How do I show that an operator on $L^p[0,1]$ taking $a.e.$ convergent sequence to an $a.e.$ convergent sequence is always continuous?

Question

Suppose $T$ is an operator on $L^p[0,1]$ which takes $a.e.$ convergent sequences to $a.e.$ convergent sequences, i.e., if $f_n\rightarrow f$ $a.e.$, then $Tf_n\rightarrow Tf$ $a.e.$. I'm trying to show that $T$ is continuous in $L^p$ norm. I don't think that any one of $a.e.$ or $L^p$ convergence is implied by the other. I tried using the closed graph theorem, but to no avail. How can this be proved?

Answer 1

$L^p$ convergence implies convergence in measure. Convergence in measure implies a.e. convergence of a subsequence.
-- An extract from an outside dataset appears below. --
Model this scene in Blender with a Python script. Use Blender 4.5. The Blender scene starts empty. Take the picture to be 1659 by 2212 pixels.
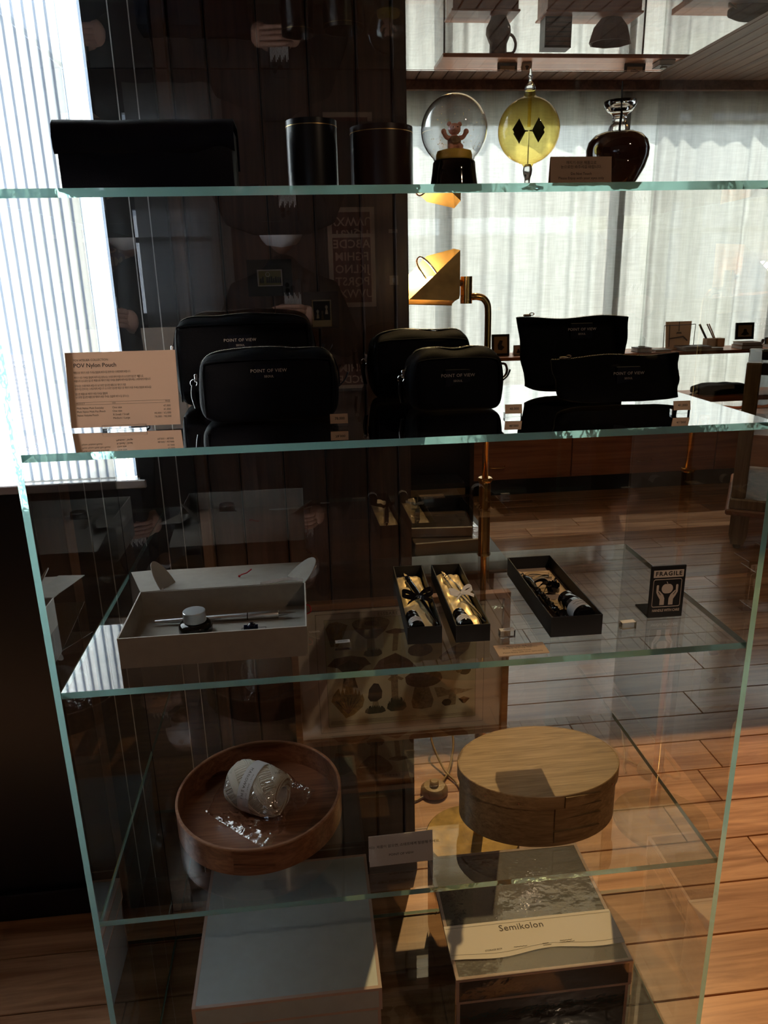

Using this you can apply the Closed Graph Theorem, because if $(f_n,Tf_n)\to(f,g)$, then there is a subsequence $f_{n_k}$ such that $f_{n_k}\to f$ a.e., hence by your hypothesis you have $Tf_{n_k}\to Tf$ a.e.. You also have a subsequence of $Tf_{n_k}$ converging a.e. to $g$, so $Tf=g$.